5. A fuel injection system as claimed in claim 1, further comprising a check valve provided
in parallel with the booster for preventing fuel in the supplied fuel line from flowing
from the injection fuel reservoir toward the common rail.
6. A fuel injection system as claimed in any of claims 1, 2, 3 and 4, wherein the electric
actuator is a piezoelectric actuator.
7. Afuel injection system as claimed in any of claims 1, 2, 3 and 4, further comprising
a control circuit for driving the electric actuator, the control circuit being fabricated
on a printed circuit board having at least three layers and high-voltage side wiring
of a high-voltage section of the circuit for driving the electric actuator being constituted
using an inner layer of the printed circuit board.
8. A fuel injection system as claimed in claim 7, wherein the printed circuit board is
segmented into a first region where the control circuit is fabricated and a second
region where circuits other than the control circuit are fabricated.
9. A fuel injection system as claimed in claim 7, wherein the printed circuit board has
at least four layers and the wiring of the ground side of the high-voltage section
is also constituted using an inner layer of the printed circuit board.
10. A fuel injection system as claimed in claim 9, wherein the wiring of the ground side
is solid wiring.
Amended claims under Art. 19.1 PCT
1. A fuel injection system comprising:
a common rail for accumulating high-pressure fuel pressurized by a high-pressure pump;
a fuel injection valve equipped with a needle valve, an injection fuel reservoir,
and a fuel chamber for imparting backpressure to the needle valve;
a supplied fuel line communicating the injection fuel reservoir and the common rail;
a booster installed in the supplied fuel line to be capable of boosting the pressure
of the high-pressure fuel and sending it to the injection fuel reservoir as pressure-boosted
high-pressure fuel; and
a switching unit for fuel pressure switching that is equipped with an electric actuator
and conducts switching to select one or the other of the high-pressure fuel from the
common rail and the pressure-boosted high-pressure fuel from the booster as the fuel
sent to the injection fuel reservoir.
2. A fuel injection system as claimed in claim 1, wherein the switching unit includes
a switching valve driven by the electric actuator and the switching valve conducts
the fuel pressure switching by communicating the fuel chamber and/or a booster piston
chamber of the booster with a low-pressure portion.

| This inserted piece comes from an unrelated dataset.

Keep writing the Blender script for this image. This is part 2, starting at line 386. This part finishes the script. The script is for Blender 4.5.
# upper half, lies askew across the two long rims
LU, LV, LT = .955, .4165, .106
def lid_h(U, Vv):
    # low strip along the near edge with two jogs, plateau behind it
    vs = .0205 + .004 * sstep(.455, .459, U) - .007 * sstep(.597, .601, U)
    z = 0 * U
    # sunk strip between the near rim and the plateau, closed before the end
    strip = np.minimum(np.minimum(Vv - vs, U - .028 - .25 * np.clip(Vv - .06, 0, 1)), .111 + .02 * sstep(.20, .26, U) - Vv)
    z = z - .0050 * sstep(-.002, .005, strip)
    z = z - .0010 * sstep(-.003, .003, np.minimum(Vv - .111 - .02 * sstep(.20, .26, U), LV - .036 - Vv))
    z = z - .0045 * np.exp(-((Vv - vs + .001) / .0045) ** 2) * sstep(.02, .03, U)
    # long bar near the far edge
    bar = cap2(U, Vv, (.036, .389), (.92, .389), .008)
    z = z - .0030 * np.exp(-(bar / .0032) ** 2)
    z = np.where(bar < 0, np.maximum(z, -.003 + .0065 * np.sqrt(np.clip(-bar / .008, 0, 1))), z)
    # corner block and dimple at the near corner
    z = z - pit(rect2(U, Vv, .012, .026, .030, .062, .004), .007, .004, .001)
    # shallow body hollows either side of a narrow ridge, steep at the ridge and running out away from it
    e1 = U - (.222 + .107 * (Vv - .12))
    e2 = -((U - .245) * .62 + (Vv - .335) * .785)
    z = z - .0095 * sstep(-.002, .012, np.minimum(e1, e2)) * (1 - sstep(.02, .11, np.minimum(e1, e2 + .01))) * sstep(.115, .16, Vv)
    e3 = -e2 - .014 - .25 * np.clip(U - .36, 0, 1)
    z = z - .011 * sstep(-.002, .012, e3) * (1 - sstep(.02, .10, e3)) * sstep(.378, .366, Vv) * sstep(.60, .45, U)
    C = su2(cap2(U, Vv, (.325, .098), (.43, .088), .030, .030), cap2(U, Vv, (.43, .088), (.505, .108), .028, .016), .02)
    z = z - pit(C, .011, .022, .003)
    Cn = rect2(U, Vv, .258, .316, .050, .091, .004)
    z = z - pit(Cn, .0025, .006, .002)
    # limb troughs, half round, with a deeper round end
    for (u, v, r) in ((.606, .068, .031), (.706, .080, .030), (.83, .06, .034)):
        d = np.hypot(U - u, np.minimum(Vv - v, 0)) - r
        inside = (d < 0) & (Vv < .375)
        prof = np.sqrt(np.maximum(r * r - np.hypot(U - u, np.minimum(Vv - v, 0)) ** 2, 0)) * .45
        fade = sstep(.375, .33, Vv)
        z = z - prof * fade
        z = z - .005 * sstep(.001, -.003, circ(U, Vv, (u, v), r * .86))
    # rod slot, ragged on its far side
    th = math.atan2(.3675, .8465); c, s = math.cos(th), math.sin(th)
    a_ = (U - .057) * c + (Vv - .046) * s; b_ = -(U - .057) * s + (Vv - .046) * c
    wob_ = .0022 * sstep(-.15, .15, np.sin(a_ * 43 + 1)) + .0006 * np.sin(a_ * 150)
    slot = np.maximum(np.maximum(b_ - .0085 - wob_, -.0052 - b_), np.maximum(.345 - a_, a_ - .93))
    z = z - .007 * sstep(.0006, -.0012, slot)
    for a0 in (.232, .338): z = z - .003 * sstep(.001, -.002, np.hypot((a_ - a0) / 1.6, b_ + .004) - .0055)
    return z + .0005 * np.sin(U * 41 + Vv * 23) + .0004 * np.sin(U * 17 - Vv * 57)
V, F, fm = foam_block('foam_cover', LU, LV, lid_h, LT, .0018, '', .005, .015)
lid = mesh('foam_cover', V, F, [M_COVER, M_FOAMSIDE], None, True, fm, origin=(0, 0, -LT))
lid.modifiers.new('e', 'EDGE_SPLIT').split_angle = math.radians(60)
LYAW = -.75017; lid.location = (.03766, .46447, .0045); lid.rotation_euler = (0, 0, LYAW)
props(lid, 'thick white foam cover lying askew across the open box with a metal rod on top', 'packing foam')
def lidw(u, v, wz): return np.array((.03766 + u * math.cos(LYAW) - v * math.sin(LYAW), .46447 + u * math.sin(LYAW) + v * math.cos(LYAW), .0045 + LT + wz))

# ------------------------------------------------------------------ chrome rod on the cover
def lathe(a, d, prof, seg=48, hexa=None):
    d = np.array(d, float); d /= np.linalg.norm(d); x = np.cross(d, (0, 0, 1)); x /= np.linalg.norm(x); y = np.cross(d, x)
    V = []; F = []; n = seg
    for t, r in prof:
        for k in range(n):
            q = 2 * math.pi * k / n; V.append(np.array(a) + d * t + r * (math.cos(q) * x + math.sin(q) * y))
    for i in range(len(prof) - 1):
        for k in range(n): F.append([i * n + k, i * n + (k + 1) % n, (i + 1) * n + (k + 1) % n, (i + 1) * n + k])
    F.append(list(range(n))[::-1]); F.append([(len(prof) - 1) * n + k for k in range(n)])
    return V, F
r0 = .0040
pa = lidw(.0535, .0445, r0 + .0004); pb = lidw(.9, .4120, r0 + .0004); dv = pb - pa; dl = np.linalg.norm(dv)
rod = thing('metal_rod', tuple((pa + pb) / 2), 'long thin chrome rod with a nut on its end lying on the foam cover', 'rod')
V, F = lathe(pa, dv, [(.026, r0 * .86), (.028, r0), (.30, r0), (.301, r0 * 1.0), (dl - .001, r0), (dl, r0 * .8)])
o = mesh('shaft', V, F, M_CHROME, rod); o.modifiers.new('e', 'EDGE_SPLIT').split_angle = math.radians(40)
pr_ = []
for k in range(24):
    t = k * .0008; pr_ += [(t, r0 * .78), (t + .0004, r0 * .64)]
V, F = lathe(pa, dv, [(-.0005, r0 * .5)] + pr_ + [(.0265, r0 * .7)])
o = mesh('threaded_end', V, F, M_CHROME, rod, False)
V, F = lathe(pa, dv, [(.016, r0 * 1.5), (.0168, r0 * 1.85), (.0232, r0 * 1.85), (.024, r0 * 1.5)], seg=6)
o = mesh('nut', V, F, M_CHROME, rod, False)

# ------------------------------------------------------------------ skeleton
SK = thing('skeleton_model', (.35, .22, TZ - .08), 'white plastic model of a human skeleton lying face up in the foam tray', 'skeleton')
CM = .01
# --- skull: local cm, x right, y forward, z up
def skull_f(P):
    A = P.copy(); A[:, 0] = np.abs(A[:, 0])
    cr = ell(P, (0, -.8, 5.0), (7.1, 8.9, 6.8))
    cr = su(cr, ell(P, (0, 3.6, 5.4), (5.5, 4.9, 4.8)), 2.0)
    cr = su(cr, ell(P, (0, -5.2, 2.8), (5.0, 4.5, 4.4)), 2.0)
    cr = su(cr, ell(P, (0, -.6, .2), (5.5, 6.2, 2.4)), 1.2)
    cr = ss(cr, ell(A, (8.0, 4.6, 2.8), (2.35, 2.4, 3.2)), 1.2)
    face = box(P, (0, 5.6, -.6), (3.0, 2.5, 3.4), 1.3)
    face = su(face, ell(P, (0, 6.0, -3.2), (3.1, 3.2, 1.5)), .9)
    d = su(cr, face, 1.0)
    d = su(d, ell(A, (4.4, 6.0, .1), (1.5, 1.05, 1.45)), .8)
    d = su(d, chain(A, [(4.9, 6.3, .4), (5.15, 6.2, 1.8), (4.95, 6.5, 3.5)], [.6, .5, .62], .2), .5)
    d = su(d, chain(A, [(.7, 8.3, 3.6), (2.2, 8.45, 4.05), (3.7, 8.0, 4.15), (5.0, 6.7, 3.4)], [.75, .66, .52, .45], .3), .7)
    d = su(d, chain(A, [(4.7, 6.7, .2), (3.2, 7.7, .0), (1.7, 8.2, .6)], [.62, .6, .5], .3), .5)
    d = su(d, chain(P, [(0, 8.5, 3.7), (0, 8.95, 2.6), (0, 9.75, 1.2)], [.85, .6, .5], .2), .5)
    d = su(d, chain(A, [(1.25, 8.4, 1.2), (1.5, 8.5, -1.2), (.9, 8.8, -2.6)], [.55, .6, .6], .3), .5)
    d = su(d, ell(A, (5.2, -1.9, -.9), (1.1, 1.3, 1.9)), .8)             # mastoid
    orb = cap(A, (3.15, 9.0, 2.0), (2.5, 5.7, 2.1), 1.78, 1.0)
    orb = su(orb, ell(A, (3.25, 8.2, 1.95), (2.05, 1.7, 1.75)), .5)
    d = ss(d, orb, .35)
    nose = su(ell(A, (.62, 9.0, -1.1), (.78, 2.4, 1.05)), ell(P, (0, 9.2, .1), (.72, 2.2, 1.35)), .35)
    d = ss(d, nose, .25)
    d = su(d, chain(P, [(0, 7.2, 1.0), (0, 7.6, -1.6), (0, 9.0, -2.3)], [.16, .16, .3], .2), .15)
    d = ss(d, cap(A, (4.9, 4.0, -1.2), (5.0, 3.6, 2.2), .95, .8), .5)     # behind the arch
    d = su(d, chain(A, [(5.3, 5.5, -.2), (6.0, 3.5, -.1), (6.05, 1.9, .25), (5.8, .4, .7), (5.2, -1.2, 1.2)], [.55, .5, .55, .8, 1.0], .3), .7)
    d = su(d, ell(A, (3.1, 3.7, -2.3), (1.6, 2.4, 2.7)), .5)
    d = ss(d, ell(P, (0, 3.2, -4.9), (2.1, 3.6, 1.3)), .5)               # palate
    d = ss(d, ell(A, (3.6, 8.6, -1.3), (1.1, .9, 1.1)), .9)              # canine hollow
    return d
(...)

3. A fuel injection system as claimed in claim 2, wherein the switching valve has a
first chamber in communication with the booster piston chamber and a second chamber
in communication with the fuel chamber and the fuel pressure switching is conducted
by operating the electric actuator to cause the first chamber and/or the second chamber
to come into communication with ports formed in a valve body for positioning control
that communicate with a low-pressure portion.
4. A fuel injection system as claimed in claim 3, wherein
the switching valve comprises:
a piston formed with first and second ports communicating with a low-pressure portion
and driven for positioning by the electric actuator; and
a cylinder accommodating the piston and formed with a first chamber communicating
with the booster piston chamber and a second chamber communicating with the fuel chamber,
the electric actuator being adapted to selectively position the piston at one of a
first position where the first and second ports are not in communication with either
the first or second chambers, a second position where only the first port is in communication
with the second chamber, and a third position where the first port is in communication
with the second chamber and the second port is simultaneously in communication with
the first chamber.
5. A fuel injection system as claimed in claim 1, further comprising a check valve provided
in parallel with the booster for preventing fuel in the supplied fuel line from flowing
from the injection fuel reservoir toward the common rail.
6. A fuel injection system as claimed in any of claims 1, 2, 3 and 4, wherein the electric
actuator is a piezoelectric actuator.